● What needs to be done
Reproduce, character for character, the lines below from the first through the one with "COL = scene.collection". Leave pictures out.
+--
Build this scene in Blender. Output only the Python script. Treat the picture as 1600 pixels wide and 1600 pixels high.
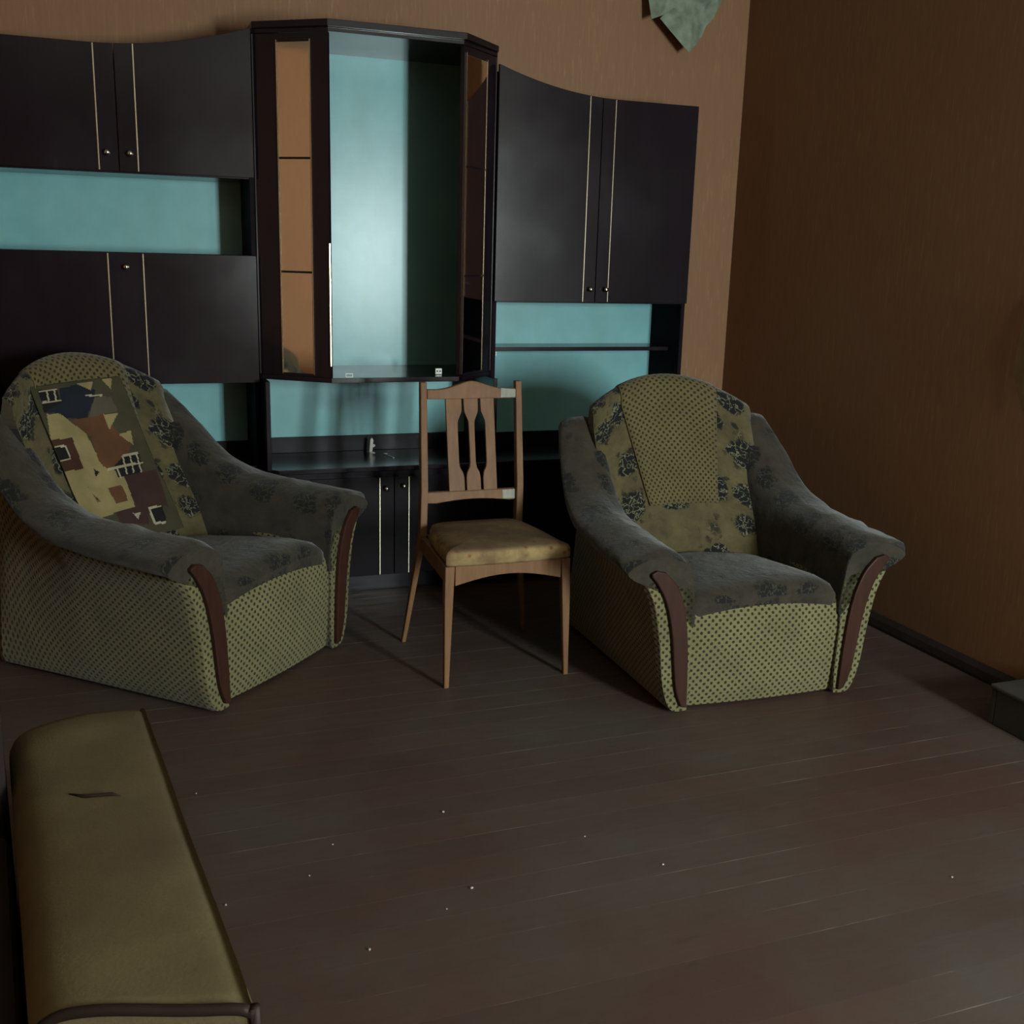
import bpy, bmesh, math, random
import numpy as np
from mathutils import Matrix, Vector
random.seed(7)
for o in list(bpy.data.objects): bpy.data.objects.remove(o, do_unlink=True)
scene = bpy.context.scene
COL = scene.collection

# ------------------------------------------------------------------ camera, light, exposure
cam_d = bpy.data.cameras.new('camera'); cam = bpy.data.objects.new('camera', cam_d); COL.objects.link(cam)
cam_d.sensor_width = 36; cam_d.lens = 36 * 1682 / 1600; cam_d.clip_start = .02
cam.matrix_world = Matrix(((0.93596, 0.05661, -0.34752, 0), (-0.35104, 0.22685, -0.90847, 0), (0.0274, 0.97228, 0.23219, 1.45), (0, 0, 0, 1)))
scene.camera = cam
scene.view_settings.view_transform = 'Standard'; scene.view_settings.look = 'None'
scene.view_settings.gamma = 1; scene.view_settings.use_curve_mapping = False
scene.view_settings.exposure = -0.12
world = bpy.data.worlds.new('overcast'); scene.world = world; world.use_nodes = True
world.node_tree.nodes['Background'].inputs[0].default_value = (.62, .82, .88, 1)
world.node_tree.nodes['Background'].inputs[1].default_value = 1.5
# daylight entering through the window in the wall behind the camera
WX0, WX1, WZ0, WZ1, RY = 2.36, 2.88, .80, 2.05, -1.6
ld = bpy.data.lights.new('window_daylight', 'AREA'); ld.shape = 'RECTANGLE'
ld.size = WX1 - WX0; ld.size_y = WZ1 - WZ0; ld.energy = 420; ld.color = (.86, 1.0, .99)
lo = bpy.data.objects.new('window_daylight', ld); COL.objects.link(lo)
lo.location = ((WX0 + WX1) / 2, RY - .22, (WZ0 + WZ1) / 2); lo.rotation_euler = (math.radians(90), 0, 0)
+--
● Answer below
Build this scene in Blender. Output only the Python script. Treat the picture as 1600 pixels wide and 1600 pixels high.
import bpy, bmesh, math, random
import numpy as np
from mathutils import Matrix, Vector
random.seed(7)
for o in list(bpy.data.objects): bpy.data.objects.remove(o, do_unlink=True)
scene = bpy.context.scene
COL = scene.collection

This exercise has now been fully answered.